-- START --

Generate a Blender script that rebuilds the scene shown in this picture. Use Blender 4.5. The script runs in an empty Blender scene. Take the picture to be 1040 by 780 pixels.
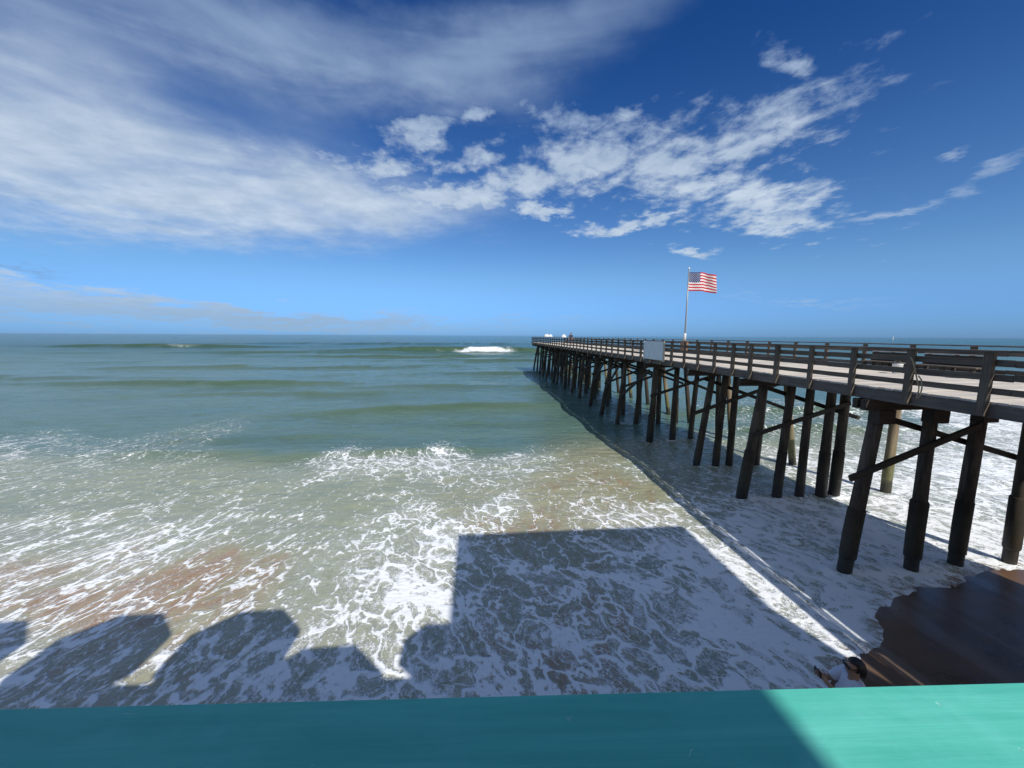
import bpy, bmesh, math, random
import numpy as np
from mathutils import Vector, Matrix
R_ = math.radians
sc = bpy.context.scene
col = sc.collection
random.seed(7)
rng = np.random.default_rng(11)

# ------------------------------------------------------------------ camera, sky, sun, exposure
EYE = 6.8
cam = bpy.data.cameras.new('camera'); cam.sensor_width = 36; cam.lens = 13.53
cam.clip_start = 0.05; cam.clip_end = 60000
co = bpy.data.objects.new('camera', cam); col.objects.link(co); sc.camera = co
P_, Y_, Q_ = R_(7.2), R_(5.1), R_(0.29)
f = Vector((math.sin(Y_)*math.cos(P_), math.cos(Y_)*math.cos(P_), -math.sin(P_)))
r = Vector((math.cos(Y_), -math.sin(Y_), 0)); u = r.cross(f)
r2 = r*math.cos(Q_)+u*math.sin(Q_); u2 = -r*math.sin(Q_)+u*math.cos(Q_)
co.matrix_world = Matrix.Translation((0, 0, EYE)) @ Matrix((r2, u2, -f)).transposed().to_4x4()

SUN = Vector((0.36, -1.05, 1.0)).normalized()
sl = bpy.data.lights.new('sun', 'SUN'); sl.energy = 4.3; sl.angle = R_(0.53); sl.color = (1, .955, .89)
so = bpy.data.objects.new('sun', sl); col.objects.link(so)
so.rotation_euler = SUN.to_track_quat('Z', 'Y').to_euler(); so.location = (0, -20, 40)
sc.view_settings.view_transform = 'Standard'; sc.view_settings.look = 'None'
sc.view_settings.exposure = 0.0; sc.view_settings.gamma = 1
sc.render.engine = 'CYCLES'; sc.cycles.max_bounces = 6; sc.cycles.diffuse_bounces = 3

class NT:
    """small helper for building node trees"""
    def __init__(s, tree): s.t = tree; s.n = tree.nodes; s.l = tree.links
    def new(s, typ, ins=None, **props):
        n = s.n.new(typ)
        for k, v in props.items(): setattr(n, k, v)
        for k, v in (ins or {}).items(): s.put(n.inputs[k], v)
        return n
    def put(s, sock, v):
        if isinstance(v, bpy.types.NodeSocket): s.l.new(v, sock)
        else:
            if isinstance(v, tuple) and len(v) == 3 and sock.type == 'RGBA': v = (*v, 1)
            sock.default_value = v
    def m(s, op, a, b=0.0, c=0.0, clamp=False):
        n = s.n.new('ShaderNodeMath'); n.operation = op; n.use_clamp = clamp
        for i, v in enumerate((a, b, c)): s.put(n.inputs[i], v)
        return n.outputs[0]
    def v(s, op, a, b=(0, 0, 0), scale=None):
        n = s.n.new('ShaderNodeVectorMath'); n.operation = op
        s.put(n.inputs[0], a); s.put(n.inputs[1], b)
        if scale is not None: s.put(n.inputs[3], scale)
        return n.outputs[1] if op in ('LENGTH', 'DOT_PRODUCT') else n.outputs[0]
    def mix(s, f, a, b, mode='MIX'):
        n = s.n.new('ShaderNodeMix'); n.data_type = 'RGBA'; n.blend_type = mode; n.clamp_factor = True
        s.put(n.inputs[0], f); s.put(n.inputs[6], a); s.put(n.inputs[7], b); return n.outputs[2]
    def ss(s, x, lo, hi, a=0.0, b=1.0):
        n = s.n.new('ShaderNodeMapRange'); n.interpolation_type = 'SMOOTHSTEP'
        for i, v in enumerate((x, lo, hi, a, b)): s.put(n.inputs[i], v)
        return n.outputs[0]
    def noise(s, vec, scale, detail=4, rough=.55, dist=0, dim='3D', color=False, lac=2.0):
        n = s.new('ShaderNodeTexNoise', {'Vector': vec, 'Scale': scale, 'Detail': detail, 'Roughness': rough, 'Distortion': dist, 'Lacunarity': lac}, noise_dimensions=dim)
        return n.outputs[1] if color else n.outputs[0]
    def vor(s, vec, scale, feature='DISTANCE_TO_EDGE', rnd=1.0):
        n = s.new('ShaderNodeTexVoronoi', {'Vector': vec, 'Scale': scale, 'Randomness': rnd}, feature=feature)
        return n.outputs['Distance']
    def comb(s, x, y, z=0.0):
        return s.new('ShaderNodeCombineXYZ', {0: x, 1: y, 2: z}).outputs[0]
    def sep(s, v):
        return s.new('ShaderNodeSeparateXYZ', {0: v}).outputs
    def attr(s, name):
        return s.new('ShaderNodeAttribute', attribute_name=name).outputs['Fac']

world = bpy.data.worlds.new('World'); sc.world = world; world.use_nodes = True
W = NT(world.node_tree); W.n.clear()
sky = W.new('ShaderNodeTexSky', sky_type='NISHITA', sun_disc=False,
            sun_elevation=math.asin(SUN.z), sun_rotation=math.atan2(SUN.x, SUN.y),
            altitude=0, air_density=1.0, dust_density=0.35, ozone_density=4.0).outputs[0]
g = W.new('ShaderNodeTexCoord').outputs['Generated']
dx, dy, dz = W.sep(g)
az = W.m('ARCTAN2', dx, dy); el = W.m('ARCSINE', dz)
sky = W.mix(1.0, sky, (0.66, 0.92, 1.16), 'MULTIPLY')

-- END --

### EXERCISE REQUIREMENTS
Repeat the listing above up to and including the line with "sc.render.engine = 'CYCLES';", starting from its first line. Drop any pictures.

### RESULT OF THIS EXERCISE
Generate a Blender script that rebuilds the scene shown in this picture. Use Blender 4.5. The script runs in an empty Blender scene. Take the picture to be 1040 by 780 pixels.
import bpy, bmesh, math, random
import numpy as np
from mathutils import Vector, Matrix
R_ = math.radians
sc = bpy.context.scene
col = sc.collection
random.seed(7)
rng = np.random.default_rng(11)

# ------------------------------------------------------------------ camera, sky, sun, exposure
EYE = 6.8
cam = bpy.data.cameras.new('camera'); cam.sensor_width = 36; cam.lens = 13.53
cam.clip_start = 0.05; cam.clip_end = 60000
co = bpy.data.objects.new('camera', cam); col.objects.link(co); sc.camera = co
P_, Y_, Q_ = R_(7.2), R_(5.1), R_(0.29)
f = Vector((math.sin(Y_)*math.cos(P_), math.cos(Y_)*math.cos(P_), -math.sin(P_)))
r = Vector((math.cos(Y_), -math.sin(Y_), 0)); u = r.cross(f)
r2 = r*math.cos(Q_)+u*math.sin(Q_); u2 = -r*math.sin(Q_)+u*math.cos(Q_)
co.matrix_world = Matrix.Translation((0, 0, EYE)) @ Matrix((r2, u2, -f)).transposed().to_4x4()

SUN = Vector((0.36, -1.05, 1.0)).normalized()
sl = bpy.data.lights.new('sun', 'SUN'); sl.energy = 4.3; sl.angle = R_(0.53); sl.color = (1, .955, .89)
so = bpy.data.objects.new('sun', sl); col.objects.link(so)
so.rotation_euler = SUN.to_track_quat('Z', 'Y').to_euler(); so.location = (0, -20, 40)
sc.view_settings.view_transform = 'Standard'; sc.view_settings.look = 'None'
sc.view_settings.exposure = 0.0; sc.view_settings.gamma = 1
sc.render.engine = 'CYCLES'; sc.cycles.max_bounces = 6; sc.cycles.diffuse_bounces = 3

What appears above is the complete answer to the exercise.